In the Lectionary

Mercy, me (2 Peter 3:8-15a)

Mercy is not what we’re about, and I suspect we don’t want our God to be about it, either.

"Mercy” is the one expletive my grandmother Norris allowed herself, the all-purpose exclamation for times when she was too awestruck, befuddled or exasperated to say anything else. People do have a need for expletives—it may be as deep as our need for language itself—and during the 1960s, when my Bennington classmates swore like sailors, I joined in to fit in. In those days I considered my grandmother’s “Mercy” to be amusing, and even charming, but also embarrassingly anachronistic. Now that I am older, more care-free and far less sophisticated, “Mercy” seems a fine word for those moments when other words fail. As a Christian, I can always claim that mercy is what it’s all about.

But it’s hard to lay claim to mercy in a culture that encourages us to be less than merciful. It’s only smart to think the worst of others and their motives and then act accordingly. How else are we to protect ourselves? The labels that so readily come to mind and too easily fall from our tongues—right-wing nut-job, knee-jerk liberal, homophobe, pervert—only amplify the atmosphere of fear and hostility.

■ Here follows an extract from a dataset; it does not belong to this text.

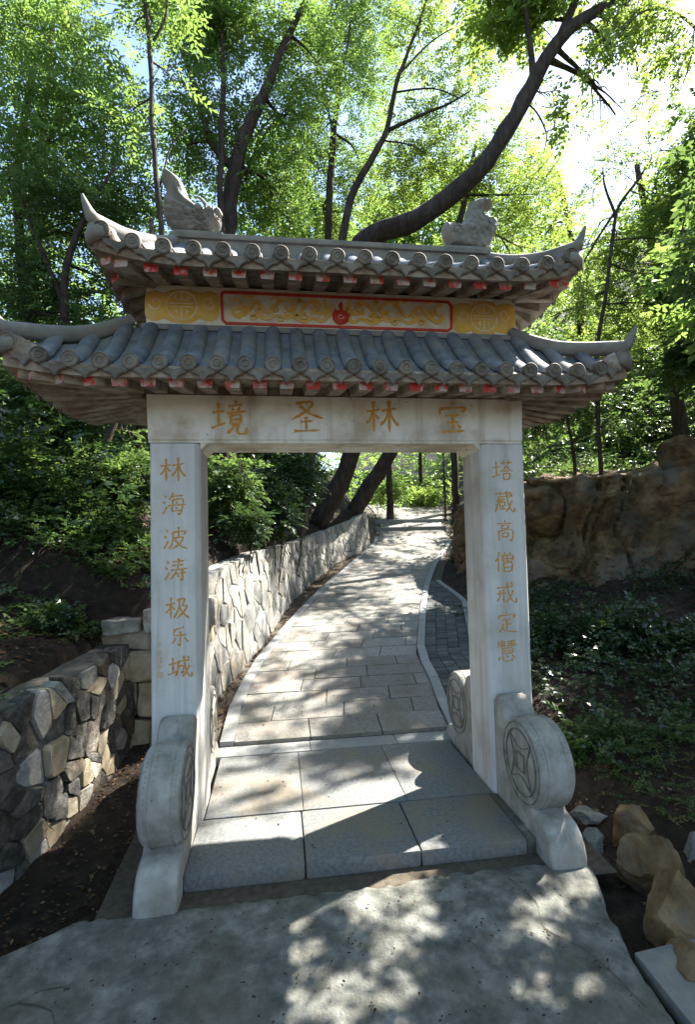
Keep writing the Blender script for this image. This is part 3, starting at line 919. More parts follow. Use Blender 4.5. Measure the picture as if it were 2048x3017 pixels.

The enormous popularity of the Left Behind books leads me to suspect that many people conceive of the “day of the Lord” as Hollywood-style vengeance, God’s coming again to show those backsliders and unbelievers who’s right, once and for all. Mercy is not what we’re about, and we don’t want our God to be about it, either.

What are we to do, then, with Isaiah’s “Comfort, O comfort my people, says your God”? Can it be that God is so completely and utterly merciful that God would lead and even carry us, like a shepherd? Isaiah’s comfort can seem a bit cold, reminding us that all flesh is grass. But isn’t that exactly the kind of clarity we need to bring us to our senses, and to put in better perspective our busy and distracted lives?

When I first read the Rule of St. Benedict many years ago, his injunction “to keep death daily before your eyes” seemed morbid, epitomizing a negative stereotype of the stern, ascetic monk. But having spent the better part of five years helping to provide first my father, and then my husband, with a good death, I find that Benedict’s words now console and guide me. They call me to be more merciful in my dealings with other mortals, and with myself.

The passage from 2 Peter is a call to patience, and also a vivid depiction of God’s patience as being deeply rooted in mercy. We are invited to emulate both virtues, for only if we can remain mindful of our own need for salvation will we be able to resist our impatience, the temptation to ask God to “bring it on” and obliterate the bad guys. For me, this passage sums up the Christian argument against the death penalty. When we impose it, we are allowing our impatience for retribution to override God’s unfathomable patience and compassion for all people, even those we consider beyond redemption.

In our violent and unsettled times, some religious extremists, both Christian and Muslim, appear to be impatient for a death sentence to be imposed upon the entire human race. Better to cleanse this world by destroying it than to let us go about our complacently wicked ways. If this seems to have a twisted logic, our scripture readings make it clear that this is human weakness, after all. For God’s strength is, and ever has been, patience and forbearance.

We know things are bad when we must turn to John the Baptist for comfort. What can this crusty, hard-edged character, dressed in animal skins and subsisting on locusts and wild honey, have to say to us? What possible relevance can he have?

John has always been a mysterious and troubling figure to me. I have never been sure where to place him, or how to listen to him. But today’s gospel makes John’s significance clear. He is one of the messengers that God always provides to wake us up and help prepare the way. His words may bring to mind people in our own lives who have been such faithful harbingers of truth, those who have smoothed the way for us, leveling the rough places through which we must walk, even as they challenge us to seek to be the people God calls us to be.

When we look to John we find mercy made plain, for he points to God’s ultimate purpose, which is the forgiveness of our sins. No doubt aware that his words would seem strange, and even dangerous, likely to bring him to an unjust death, John insisted on God’s compassion and mercy. In the wilderness of hatred and violence that we have made of the world, John makes us ask, Can it be that mercy really is at the heart of God? It seems too good, and too bad, to be true. What room is there for our revenge, the satisfaction of seeing those we detest judged and put in their place? None whatsoever. But there is room for us, if we will only believe, as the epistle puts it, that God’s patience is salvation for us all. It’s when we are made to recognize our own neediness that we can stand, lost in wonder, praise and not a little exasperation, and give thanks as my grandmother Norris would do, saying only, “Oh, Mercy.”